UC Law SF Film Debut Event Looks at Legacy of Indigenous Land Rights Case
A film premiere, poetry reading, and panel discussion featuring Indigenous artists and activists, law professors, and an award-winning filmmaker will take place at UC Law San Francisco on March 22 to mark the 200-year anniversary of a Supreme Court ruling that redefined Indigenous land rights in the U.S.
The event on Thursday, March 22, at 4 p.m. at Mary Kane Hall, 200 McAllister St., will explore the global impact of the 15th century Doctrine of Discovery, an international legal principle issued by the Vatican that declared Indigenous lands “empty” and up for grabs. The Doctrine was embraced by the U.S. Supreme Court in its 1823 decision Johnson v. M’Intosh.
“It is the foundational Indigenous land rights decision throughout the English-speaking world,” said UC Law SF Visiting Professor Lindsay Robertson. “It’s the case that adopted into U.S. law the Discovery Doctrine, which provides that upon discovery of the New World, Europeans acquired instant ownership of the underlying title to Indigenous lands.”
The event is free and open to the public, but attendees must register online in advance.
The event will include:
- The debut of the work-in-progress feature documentary film, “The Doctrine” by award-winning independent filmmaker and photographer Gwendolen Cates.
- A poetry reading by Anishinaabe poet and novelist Gordon Henry, who chairs American Indian Literature at Michigan State University
- A reading of an excerpt from the play “In the Court of the Conqueror” by acclaimed playwright George Emilio Sanchez
- Remarks by Robertson and N. Bruce Duthu, an internationally recognized Houma scholar who chairs the Department of Native American and Indigenous Studies at Dartmouth College
- An appearance by Mitch Walking Elk, a Southern Cheyenne and Arapaho traditional elder who founded and mentored a group of Indigenous youth in Minneapolis/St.
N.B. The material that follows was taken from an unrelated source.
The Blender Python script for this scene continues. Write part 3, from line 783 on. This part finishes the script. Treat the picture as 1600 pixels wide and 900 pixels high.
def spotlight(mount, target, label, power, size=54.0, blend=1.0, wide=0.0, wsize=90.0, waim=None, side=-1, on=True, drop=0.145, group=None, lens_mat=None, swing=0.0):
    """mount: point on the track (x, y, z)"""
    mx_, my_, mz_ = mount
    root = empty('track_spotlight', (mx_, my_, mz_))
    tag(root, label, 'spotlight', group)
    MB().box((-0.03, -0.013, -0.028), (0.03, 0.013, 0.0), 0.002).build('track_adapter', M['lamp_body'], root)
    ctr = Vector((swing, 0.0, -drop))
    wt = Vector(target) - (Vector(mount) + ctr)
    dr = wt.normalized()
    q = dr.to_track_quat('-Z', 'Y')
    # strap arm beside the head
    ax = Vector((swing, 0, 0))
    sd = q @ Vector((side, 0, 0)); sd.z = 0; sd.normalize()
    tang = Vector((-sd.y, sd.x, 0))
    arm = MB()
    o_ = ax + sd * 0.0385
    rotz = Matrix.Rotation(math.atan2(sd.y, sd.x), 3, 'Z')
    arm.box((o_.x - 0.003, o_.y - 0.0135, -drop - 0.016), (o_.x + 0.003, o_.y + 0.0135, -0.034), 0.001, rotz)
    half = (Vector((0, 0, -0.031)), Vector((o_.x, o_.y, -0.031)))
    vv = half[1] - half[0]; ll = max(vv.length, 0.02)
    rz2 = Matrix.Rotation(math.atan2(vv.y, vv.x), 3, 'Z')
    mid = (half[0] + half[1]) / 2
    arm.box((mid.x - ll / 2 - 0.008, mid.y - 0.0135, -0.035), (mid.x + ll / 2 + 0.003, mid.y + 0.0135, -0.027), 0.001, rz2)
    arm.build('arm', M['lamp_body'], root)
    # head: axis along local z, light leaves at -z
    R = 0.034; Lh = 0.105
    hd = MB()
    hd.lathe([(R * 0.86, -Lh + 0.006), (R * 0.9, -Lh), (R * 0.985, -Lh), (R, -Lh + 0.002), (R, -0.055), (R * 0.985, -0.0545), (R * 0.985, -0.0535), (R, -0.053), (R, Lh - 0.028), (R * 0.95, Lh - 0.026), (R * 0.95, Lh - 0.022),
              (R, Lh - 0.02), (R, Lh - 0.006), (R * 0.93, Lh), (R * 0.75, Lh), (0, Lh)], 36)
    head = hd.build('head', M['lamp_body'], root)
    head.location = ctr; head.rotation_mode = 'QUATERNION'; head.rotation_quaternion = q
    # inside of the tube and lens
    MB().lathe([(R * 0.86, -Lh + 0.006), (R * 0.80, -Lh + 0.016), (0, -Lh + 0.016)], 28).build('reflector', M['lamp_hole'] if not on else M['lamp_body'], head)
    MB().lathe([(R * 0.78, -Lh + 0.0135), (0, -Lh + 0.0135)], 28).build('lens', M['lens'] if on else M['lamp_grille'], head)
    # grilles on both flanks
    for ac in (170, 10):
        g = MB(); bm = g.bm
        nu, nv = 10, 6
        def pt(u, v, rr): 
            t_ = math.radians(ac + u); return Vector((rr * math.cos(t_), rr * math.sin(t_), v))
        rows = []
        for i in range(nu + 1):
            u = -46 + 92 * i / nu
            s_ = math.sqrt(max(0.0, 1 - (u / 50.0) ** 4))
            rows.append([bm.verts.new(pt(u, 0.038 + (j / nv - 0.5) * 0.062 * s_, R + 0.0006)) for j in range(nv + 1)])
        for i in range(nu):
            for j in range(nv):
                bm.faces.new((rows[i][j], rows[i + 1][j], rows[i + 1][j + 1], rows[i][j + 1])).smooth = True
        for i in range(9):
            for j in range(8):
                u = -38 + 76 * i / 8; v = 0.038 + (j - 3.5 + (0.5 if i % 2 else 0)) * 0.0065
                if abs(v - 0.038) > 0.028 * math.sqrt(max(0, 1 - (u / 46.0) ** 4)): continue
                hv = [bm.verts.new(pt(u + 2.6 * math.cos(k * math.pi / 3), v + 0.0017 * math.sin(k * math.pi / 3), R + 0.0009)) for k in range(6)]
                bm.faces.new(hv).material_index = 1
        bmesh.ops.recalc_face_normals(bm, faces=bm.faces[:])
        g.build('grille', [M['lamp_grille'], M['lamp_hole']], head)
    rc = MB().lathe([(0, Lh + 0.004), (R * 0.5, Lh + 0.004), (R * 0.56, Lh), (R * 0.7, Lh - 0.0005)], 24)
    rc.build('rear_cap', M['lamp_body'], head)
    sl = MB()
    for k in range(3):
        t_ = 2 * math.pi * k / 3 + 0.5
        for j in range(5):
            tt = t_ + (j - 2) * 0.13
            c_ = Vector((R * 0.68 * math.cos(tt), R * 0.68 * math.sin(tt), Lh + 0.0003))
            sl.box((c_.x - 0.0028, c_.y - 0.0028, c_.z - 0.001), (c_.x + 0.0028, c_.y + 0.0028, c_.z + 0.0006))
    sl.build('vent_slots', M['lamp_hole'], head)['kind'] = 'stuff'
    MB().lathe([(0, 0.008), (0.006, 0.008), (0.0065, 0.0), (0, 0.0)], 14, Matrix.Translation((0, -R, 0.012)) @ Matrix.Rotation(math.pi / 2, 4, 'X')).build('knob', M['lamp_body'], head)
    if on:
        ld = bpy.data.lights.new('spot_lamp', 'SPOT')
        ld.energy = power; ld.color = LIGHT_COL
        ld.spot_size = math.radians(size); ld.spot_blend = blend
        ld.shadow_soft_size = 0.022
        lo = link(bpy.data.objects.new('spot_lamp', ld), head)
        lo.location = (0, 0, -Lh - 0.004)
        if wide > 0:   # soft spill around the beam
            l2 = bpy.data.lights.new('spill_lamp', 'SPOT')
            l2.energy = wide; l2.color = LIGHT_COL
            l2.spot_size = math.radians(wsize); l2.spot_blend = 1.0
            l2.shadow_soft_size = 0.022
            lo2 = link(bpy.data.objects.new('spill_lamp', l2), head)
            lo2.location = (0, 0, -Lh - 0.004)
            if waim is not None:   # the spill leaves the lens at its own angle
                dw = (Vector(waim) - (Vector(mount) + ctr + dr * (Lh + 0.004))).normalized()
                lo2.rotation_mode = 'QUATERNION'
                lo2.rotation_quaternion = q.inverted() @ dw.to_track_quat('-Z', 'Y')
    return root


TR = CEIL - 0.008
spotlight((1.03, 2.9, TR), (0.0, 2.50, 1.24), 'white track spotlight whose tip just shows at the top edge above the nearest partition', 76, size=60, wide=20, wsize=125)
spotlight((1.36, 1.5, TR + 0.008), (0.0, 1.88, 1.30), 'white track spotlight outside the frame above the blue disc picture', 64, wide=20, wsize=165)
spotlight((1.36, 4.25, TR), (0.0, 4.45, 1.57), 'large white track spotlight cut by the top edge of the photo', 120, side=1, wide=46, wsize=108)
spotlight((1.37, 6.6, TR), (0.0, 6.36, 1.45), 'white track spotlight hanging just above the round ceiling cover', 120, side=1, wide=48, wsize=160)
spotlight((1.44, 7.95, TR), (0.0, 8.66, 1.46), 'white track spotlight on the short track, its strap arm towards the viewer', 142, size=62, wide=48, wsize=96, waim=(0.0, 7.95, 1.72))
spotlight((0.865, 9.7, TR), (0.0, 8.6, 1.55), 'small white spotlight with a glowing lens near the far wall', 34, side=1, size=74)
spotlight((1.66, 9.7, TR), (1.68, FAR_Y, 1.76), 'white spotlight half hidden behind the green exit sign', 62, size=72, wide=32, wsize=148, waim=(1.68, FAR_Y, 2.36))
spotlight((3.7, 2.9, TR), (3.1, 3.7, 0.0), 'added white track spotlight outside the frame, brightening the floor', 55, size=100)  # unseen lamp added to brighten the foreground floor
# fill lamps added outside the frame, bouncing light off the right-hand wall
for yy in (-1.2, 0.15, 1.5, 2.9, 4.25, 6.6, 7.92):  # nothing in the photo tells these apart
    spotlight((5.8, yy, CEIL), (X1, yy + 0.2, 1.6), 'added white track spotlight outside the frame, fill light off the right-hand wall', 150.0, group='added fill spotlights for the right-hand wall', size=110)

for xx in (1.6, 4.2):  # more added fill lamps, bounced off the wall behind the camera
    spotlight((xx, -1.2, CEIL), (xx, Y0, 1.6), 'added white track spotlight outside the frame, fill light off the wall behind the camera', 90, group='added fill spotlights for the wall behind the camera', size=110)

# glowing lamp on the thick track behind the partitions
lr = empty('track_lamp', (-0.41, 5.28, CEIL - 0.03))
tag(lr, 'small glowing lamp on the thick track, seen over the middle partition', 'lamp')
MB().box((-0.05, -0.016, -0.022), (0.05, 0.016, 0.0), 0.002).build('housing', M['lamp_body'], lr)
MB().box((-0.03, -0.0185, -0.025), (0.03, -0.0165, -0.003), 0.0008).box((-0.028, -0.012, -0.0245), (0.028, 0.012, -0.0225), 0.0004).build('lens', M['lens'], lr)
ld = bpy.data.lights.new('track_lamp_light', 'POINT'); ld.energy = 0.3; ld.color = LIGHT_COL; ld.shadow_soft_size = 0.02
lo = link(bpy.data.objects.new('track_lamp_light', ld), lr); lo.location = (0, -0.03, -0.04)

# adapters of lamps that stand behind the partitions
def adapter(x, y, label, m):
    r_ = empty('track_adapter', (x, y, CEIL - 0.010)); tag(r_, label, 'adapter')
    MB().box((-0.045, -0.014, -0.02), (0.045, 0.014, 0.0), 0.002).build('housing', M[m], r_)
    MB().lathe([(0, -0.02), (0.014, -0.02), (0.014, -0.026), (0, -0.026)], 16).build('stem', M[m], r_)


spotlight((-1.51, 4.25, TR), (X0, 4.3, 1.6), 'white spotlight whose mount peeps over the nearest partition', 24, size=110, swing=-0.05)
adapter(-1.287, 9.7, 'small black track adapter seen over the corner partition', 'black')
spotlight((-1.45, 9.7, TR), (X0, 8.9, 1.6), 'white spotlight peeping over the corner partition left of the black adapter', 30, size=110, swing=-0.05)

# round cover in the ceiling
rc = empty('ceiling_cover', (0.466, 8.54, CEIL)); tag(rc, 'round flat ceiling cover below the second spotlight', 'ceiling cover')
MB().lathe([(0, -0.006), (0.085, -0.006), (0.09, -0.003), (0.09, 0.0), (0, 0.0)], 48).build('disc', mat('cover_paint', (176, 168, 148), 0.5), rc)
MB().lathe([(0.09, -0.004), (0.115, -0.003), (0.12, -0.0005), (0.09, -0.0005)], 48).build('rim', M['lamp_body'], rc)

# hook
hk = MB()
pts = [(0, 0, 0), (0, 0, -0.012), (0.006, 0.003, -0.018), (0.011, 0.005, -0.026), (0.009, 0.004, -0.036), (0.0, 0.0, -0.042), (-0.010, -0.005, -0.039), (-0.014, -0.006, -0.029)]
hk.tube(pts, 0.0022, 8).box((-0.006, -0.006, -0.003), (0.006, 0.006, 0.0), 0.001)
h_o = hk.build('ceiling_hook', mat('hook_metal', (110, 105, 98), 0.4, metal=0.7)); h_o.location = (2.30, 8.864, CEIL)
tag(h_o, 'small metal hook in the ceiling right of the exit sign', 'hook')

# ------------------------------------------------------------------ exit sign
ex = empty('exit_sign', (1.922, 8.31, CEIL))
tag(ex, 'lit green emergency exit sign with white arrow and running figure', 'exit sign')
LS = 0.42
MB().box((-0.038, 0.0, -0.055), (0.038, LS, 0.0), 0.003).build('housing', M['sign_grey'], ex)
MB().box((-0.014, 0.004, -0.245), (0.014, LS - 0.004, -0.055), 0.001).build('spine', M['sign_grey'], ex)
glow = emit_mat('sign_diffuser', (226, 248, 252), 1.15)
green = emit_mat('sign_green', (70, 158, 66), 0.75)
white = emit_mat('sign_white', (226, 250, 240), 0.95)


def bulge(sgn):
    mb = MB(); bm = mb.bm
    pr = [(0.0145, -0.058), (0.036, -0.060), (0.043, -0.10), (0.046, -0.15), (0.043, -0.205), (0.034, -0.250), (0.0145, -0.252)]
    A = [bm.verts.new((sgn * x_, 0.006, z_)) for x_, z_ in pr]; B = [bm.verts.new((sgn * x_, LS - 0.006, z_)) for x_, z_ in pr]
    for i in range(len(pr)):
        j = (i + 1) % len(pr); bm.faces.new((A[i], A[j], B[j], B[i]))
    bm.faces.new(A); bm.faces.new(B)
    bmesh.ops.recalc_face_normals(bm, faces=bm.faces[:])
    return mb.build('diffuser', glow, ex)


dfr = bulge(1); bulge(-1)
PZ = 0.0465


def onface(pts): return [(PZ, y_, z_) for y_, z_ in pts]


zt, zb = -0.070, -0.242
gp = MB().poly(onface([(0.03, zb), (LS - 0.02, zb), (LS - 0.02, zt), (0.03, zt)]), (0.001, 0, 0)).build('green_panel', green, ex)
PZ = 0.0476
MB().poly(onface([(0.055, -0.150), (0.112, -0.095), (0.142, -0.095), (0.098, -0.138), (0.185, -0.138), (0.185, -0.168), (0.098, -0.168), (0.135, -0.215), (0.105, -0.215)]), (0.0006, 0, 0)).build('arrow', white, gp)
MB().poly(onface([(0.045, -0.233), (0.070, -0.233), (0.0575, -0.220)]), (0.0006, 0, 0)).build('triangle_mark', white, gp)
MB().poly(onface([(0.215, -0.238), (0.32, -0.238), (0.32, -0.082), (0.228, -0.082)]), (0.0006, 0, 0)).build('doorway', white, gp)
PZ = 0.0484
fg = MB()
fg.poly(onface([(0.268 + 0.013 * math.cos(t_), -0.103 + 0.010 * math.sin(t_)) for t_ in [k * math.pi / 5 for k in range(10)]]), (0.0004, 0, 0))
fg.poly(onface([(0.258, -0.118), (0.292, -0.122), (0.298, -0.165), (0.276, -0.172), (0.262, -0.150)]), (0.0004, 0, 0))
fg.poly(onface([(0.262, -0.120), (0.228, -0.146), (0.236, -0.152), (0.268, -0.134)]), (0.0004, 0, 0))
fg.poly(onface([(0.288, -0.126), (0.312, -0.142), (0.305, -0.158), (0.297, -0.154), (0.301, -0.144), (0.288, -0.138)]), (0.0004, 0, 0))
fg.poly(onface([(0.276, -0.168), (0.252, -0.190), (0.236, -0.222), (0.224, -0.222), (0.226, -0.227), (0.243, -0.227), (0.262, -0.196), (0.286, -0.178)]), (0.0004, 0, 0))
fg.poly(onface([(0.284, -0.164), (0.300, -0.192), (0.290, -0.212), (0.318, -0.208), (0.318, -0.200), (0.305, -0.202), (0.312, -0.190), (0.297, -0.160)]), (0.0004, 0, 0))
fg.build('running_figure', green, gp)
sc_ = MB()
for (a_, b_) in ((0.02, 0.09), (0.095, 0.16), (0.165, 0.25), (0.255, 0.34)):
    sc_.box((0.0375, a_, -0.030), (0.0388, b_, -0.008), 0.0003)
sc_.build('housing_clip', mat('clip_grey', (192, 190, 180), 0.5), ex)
Paul and who is featured in the film, “The Doctrine”
- A panel discussion and question-and-answer session after the movie
Running approximately 75 minutes, the film traces the history of the Doctrine of Discovery back to 15th century Europe. It follows a group of Indigenous youth from Minnesota to the Vatican, where they ask church leaders to repudiate the centuries-old Doctrine. It also explores modern resistance movements by Indigenous groups in Guatemala, New Zealand, and other nations.
Cates said her film tries to make history come alive, including by following a young Indigenous woman from Minnesota to Spain and Portugal, where she views the original 15th-century documents that gave Christian explorers and missionaries the legal right to take over Indigenous lands. The filmmaker said she intends to show how the Doctrine of Discovery affects Indigenous communities globally and enables corporate forces driving climate change.
“I hope that the film educates a broad audience about the Doctrine of Discovery, its impact on Indigenous Peoples and the planet, how relevant it is to our lives today, and that it encourages people to support the Indigenous-led movement for repudiation,” Cates said.
Robertson serves as visiting professor with the Indigenous Law Center at UC Law SF for the 2022-2023 academic year. He wrote the 2007 book, “Conquest by Law,” which explores how Johnson v. M’Intosh became the basis for federal Indian law and allowed Andrew Jackson to remove Native American tribes from the Southeast, opening the land to plantation slavery and eventually leading to the Civil War.
“Many law students read this case in property law courses without realizing it’s still a major driving force globally in the relationship between colonizing states and Indigenous Peoples,” Robertson said. “We hope to provide a broader context about this case and the doctrine.”